>> BEGIN

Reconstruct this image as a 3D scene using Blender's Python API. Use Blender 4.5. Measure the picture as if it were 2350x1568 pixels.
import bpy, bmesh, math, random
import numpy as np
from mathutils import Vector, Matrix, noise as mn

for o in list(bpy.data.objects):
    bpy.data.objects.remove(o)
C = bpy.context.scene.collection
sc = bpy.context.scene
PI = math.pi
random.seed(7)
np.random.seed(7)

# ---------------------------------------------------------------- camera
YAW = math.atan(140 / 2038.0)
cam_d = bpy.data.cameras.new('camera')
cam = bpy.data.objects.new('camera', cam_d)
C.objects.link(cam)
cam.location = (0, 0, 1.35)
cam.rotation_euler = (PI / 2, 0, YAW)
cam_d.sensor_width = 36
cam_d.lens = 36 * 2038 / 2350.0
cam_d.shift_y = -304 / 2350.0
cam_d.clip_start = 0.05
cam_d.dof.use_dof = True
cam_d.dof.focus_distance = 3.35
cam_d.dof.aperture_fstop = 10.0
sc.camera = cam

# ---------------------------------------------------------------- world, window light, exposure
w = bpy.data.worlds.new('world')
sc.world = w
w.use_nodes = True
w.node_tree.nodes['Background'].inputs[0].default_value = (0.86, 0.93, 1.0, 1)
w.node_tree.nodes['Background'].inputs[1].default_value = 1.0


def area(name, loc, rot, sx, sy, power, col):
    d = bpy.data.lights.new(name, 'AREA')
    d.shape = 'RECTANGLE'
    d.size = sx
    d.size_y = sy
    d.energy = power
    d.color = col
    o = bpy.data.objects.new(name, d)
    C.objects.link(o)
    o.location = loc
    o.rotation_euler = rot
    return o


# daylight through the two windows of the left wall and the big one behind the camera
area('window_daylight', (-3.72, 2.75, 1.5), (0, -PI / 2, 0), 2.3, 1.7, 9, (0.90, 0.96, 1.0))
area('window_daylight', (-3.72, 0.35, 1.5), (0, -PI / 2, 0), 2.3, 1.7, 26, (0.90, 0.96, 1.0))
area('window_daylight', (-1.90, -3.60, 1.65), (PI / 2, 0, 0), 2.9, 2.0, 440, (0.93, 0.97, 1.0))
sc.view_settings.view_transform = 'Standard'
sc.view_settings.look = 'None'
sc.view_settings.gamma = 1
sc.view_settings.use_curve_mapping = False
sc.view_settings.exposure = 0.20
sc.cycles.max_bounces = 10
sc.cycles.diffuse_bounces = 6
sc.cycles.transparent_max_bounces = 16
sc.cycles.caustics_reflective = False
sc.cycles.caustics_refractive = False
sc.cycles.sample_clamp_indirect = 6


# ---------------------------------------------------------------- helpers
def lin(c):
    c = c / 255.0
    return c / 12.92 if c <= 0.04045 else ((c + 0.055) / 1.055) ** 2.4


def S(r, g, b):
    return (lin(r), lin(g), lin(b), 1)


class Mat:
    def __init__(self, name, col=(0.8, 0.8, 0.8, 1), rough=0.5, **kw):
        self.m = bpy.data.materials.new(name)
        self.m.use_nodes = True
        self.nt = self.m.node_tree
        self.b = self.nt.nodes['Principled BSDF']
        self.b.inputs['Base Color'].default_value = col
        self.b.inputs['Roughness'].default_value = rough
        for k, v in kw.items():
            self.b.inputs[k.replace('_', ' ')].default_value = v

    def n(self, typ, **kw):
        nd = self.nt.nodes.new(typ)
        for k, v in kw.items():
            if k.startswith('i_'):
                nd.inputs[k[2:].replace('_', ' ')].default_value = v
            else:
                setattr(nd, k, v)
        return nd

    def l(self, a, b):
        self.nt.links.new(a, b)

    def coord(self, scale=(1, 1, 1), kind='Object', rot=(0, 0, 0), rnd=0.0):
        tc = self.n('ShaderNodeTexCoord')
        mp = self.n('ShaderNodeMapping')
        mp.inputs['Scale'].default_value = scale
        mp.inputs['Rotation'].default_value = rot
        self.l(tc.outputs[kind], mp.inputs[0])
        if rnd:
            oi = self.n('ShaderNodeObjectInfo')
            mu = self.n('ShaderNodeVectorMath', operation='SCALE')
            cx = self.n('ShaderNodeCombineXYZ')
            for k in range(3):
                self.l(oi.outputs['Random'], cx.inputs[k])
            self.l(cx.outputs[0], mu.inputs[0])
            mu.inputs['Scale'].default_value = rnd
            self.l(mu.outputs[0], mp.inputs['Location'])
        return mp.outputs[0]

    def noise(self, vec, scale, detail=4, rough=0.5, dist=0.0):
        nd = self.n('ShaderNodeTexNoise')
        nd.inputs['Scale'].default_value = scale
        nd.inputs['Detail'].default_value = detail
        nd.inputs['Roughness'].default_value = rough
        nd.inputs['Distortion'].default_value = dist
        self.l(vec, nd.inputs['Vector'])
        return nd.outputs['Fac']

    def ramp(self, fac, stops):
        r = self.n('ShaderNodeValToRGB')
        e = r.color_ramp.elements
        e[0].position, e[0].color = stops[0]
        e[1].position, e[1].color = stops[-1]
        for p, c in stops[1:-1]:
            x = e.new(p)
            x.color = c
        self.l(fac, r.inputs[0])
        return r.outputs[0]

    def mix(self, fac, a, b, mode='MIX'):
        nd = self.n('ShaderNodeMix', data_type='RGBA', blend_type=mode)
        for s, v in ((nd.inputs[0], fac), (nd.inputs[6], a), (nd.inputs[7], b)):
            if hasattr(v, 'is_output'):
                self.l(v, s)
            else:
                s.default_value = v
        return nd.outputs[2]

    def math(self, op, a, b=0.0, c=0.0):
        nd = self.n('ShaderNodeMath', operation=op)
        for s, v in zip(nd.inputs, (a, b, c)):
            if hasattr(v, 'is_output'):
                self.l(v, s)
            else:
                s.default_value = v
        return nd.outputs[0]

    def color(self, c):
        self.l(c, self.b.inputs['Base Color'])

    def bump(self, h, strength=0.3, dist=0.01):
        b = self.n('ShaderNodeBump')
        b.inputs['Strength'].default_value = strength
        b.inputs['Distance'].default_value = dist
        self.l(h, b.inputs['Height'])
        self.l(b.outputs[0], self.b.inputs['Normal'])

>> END

Restate, word for word and with nothing added, the lines from the first line of the listing through the one where "w.node_tree.nodes['Background'].inputs[1].default_value = 1.0" stands.

EXPECTED ANSWER:
Reconstruct this image as a 3D scene using Blender's Python API. Use Blender 4.5. Measure the picture as if it were 2350x1568 pixels.
import bpy, bmesh, math, random
import numpy as np
from mathutils import Vector, Matrix, noise as mn

for o in list(bpy.data.objects):
    bpy.data.objects.remove(o)
C = bpy.context.scene.collection
sc = bpy.context.scene
PI = math.pi
random.seed(7)
np.random.seed(7)

# ---------------------------------------------------------------- camera
YAW = math.atan(140 / 2038.0)
cam_d = bpy.data.cameras.new('camera')
cam = bpy.data.objects.new('camera', cam_d)
C.objects.link(cam)
cam.location = (0, 0, 1.35)
cam.rotation_euler = (PI / 2, 0, YAW)
cam_d.sensor_width = 36
cam_d.lens = 36 * 2038 / 2350.0
cam_d.shift_y = -304 / 2350.0
cam_d.clip_start = 0.05
cam_d.dof.use_dof = True
cam_d.dof.focus_distance = 3.35
cam_d.dof.aperture_fstop = 10.0
sc.camera = cam

# ---------------------------------------------------------------- world, window light, exposure
w = bpy.data.worlds.new('world')
sc.world = w
w.use_nodes = True
w.node_tree.nodes['Background'].inputs[0].default_value = (0.86, 0.93, 1.0, 1)
w.node_tree.nodes['Background'].inputs[1].default_value = 1.0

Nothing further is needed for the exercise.